Arizona Charter Schools: The Good, The Bad, and The Costly, Part 2: Meet Arizona Virtual Academy

by David Safier

A building on Palo Verde just north of I-10 is the home of Arizona Virtual Academy. It’s a Charter Cyber School that gives online education to Arizona students all over the state. Because it’s a charter school (if you’re confused about charter schools, here is a primer), the students pay nothing. The state pays AVA for each student enrolled.

Arizona Virtual Academy is part of a publicly traded company, K12 Inc. The company was co-founded by William Bennett, Reagan’s Education Secretary and author of “The Book of Virtues,” though he left the company in 2005 when he posed “a thought experiment about public policy” on his radio show suggesting that if black babies were aborted, the crime rate would go down (He had offered to resign a few years earlier when his gambling habit came to light).

In 2007, according to K12 Inc.’s prospectus, it brought in $14 million in revenue from Arizona. In other words, $14 million in taxpayer money was collected by Arizona Virtual Academy. That was 10% of the company’s total revenue.

Nothing wrong with making a profit. Nothing wrong with publicly traded companies (it’s trading at about $23 right now, by the way).
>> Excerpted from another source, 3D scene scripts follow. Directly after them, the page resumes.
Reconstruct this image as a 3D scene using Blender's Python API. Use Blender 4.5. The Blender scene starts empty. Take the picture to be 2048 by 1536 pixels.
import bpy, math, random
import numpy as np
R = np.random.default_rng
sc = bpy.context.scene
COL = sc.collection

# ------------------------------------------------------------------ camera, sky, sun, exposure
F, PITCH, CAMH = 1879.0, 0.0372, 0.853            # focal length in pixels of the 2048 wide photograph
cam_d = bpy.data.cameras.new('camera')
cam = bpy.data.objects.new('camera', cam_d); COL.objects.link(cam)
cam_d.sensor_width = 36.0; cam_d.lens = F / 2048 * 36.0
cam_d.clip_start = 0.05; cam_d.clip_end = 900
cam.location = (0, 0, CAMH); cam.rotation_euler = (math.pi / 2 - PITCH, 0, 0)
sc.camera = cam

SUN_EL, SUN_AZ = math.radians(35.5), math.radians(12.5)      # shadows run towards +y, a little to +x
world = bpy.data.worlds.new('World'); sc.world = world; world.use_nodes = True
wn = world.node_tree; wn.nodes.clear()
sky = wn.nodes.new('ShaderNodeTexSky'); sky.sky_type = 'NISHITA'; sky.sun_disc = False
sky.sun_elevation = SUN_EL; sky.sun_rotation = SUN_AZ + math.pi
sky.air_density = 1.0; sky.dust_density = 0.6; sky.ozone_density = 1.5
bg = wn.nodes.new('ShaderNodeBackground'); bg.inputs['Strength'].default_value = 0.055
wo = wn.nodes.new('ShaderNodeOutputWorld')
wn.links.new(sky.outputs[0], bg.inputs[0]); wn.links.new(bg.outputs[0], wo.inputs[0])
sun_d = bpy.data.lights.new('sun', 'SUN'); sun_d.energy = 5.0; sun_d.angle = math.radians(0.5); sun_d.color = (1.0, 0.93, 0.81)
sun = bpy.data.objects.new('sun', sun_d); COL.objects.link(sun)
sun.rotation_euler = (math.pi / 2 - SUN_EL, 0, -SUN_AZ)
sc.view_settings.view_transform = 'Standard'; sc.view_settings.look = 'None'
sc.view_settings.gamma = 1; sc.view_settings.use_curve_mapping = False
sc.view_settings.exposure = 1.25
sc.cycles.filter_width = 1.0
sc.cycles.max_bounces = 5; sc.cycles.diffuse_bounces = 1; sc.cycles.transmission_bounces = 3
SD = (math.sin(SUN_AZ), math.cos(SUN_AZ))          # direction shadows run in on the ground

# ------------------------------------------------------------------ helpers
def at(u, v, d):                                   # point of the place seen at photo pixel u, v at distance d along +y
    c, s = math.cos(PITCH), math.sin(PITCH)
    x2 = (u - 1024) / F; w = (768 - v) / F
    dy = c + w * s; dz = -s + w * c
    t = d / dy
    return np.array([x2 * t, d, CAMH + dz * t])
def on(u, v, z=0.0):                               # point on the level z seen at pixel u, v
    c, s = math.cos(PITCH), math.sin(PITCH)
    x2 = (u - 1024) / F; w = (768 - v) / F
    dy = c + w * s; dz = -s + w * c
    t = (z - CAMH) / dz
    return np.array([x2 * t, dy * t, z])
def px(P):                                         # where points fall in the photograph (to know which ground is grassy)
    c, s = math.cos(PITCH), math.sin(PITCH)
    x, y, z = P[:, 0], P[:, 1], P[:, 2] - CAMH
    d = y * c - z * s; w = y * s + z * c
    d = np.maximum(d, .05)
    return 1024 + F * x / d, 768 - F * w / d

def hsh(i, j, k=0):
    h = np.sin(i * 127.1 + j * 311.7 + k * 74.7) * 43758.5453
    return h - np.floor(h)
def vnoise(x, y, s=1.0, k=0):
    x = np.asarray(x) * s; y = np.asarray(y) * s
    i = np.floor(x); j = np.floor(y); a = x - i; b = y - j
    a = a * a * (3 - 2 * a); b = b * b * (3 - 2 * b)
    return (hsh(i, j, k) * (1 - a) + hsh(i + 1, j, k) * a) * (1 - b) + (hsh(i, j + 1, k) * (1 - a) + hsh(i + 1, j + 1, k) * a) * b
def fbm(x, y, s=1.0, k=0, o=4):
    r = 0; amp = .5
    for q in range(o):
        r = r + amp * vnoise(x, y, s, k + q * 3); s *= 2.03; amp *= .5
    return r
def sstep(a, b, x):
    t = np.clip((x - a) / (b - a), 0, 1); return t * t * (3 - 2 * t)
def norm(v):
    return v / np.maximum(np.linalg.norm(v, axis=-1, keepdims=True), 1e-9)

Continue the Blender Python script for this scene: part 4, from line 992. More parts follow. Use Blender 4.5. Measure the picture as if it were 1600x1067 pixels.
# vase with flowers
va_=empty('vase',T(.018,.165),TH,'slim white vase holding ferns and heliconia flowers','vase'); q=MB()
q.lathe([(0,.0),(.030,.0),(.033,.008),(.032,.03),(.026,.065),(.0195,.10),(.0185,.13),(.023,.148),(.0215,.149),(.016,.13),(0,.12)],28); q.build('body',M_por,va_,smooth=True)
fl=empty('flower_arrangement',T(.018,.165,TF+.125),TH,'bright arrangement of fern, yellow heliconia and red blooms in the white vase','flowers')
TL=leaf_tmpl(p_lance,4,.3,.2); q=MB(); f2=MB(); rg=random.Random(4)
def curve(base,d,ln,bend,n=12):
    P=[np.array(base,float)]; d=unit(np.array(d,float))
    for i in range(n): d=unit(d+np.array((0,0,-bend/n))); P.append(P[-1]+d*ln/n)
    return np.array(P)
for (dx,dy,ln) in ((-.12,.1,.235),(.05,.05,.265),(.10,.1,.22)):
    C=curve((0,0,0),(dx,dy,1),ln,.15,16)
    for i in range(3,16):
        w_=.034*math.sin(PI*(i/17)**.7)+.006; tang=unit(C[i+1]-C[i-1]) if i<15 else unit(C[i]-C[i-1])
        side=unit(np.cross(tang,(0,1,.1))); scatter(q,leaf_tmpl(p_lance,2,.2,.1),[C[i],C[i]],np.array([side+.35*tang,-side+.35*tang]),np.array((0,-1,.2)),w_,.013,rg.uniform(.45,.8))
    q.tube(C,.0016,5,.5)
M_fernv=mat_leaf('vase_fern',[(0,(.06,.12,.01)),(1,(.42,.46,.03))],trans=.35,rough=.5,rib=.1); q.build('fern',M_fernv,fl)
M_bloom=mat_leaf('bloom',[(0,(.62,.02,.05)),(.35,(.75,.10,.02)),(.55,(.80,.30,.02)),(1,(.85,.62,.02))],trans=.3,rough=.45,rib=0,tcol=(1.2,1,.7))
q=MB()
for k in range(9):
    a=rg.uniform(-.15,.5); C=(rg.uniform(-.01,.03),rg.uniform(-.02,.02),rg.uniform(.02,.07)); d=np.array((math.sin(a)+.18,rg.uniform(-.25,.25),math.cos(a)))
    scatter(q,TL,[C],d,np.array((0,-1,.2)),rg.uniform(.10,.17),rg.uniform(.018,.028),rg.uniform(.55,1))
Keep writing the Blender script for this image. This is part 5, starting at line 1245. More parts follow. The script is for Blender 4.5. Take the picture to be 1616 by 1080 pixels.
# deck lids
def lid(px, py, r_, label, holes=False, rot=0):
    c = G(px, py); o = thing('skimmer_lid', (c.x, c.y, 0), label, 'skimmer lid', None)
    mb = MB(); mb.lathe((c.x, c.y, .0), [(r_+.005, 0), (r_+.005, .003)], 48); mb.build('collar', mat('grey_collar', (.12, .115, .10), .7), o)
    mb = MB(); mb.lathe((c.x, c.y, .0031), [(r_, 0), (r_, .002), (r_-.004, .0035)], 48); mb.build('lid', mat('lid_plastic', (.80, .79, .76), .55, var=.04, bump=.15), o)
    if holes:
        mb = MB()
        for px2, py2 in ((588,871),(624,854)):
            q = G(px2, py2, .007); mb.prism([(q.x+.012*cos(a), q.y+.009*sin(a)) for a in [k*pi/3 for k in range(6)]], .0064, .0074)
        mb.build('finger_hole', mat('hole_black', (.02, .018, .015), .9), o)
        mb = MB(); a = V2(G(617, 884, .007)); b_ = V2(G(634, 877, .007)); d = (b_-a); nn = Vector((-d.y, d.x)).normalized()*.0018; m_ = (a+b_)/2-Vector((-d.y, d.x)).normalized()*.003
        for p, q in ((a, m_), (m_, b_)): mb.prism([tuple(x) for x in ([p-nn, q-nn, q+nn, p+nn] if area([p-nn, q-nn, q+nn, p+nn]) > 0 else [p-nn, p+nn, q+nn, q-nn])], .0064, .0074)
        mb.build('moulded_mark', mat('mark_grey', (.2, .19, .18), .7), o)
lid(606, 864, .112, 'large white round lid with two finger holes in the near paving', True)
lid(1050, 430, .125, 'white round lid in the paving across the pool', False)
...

But this for profit company makes its money by charging Arizona and other states to educate their children, and we have a right to know how the money is spent, and how much of it goes for profit and for expenses not directly related to education.

AVA has no school buildings to house its students. They work from home — though this isn’t “home schooling,” which is not state funded and is something else entirely. The students are furnished with books and online materials. They’re even given a laptop computer to use and an internet hookup if they need it. They have interaction with teachers, though I don’t know how much, or how frequently. Since the students are spread all over the state, I doubt if there is much in the way of regular face-to-face contact.

So, should Arizona Virtual Academy get as much money per student as a charter school with a building and teachers who meet with their students on a daily basis?

My answer is no, unless they can convince the state and people like me that they are using our tax dollars for the purpose of education and not to make large profits at our expense.

This post has an accusatory tone to it, and I admit there’s a lot I don’t know about AVA and the other Arizona Charter Cyber Schools, so maybe I’m being unfair. But these are questions haven’t been asked much by the traditional media or, so far as I know, by the state legislature, and they need to be asked, and answered.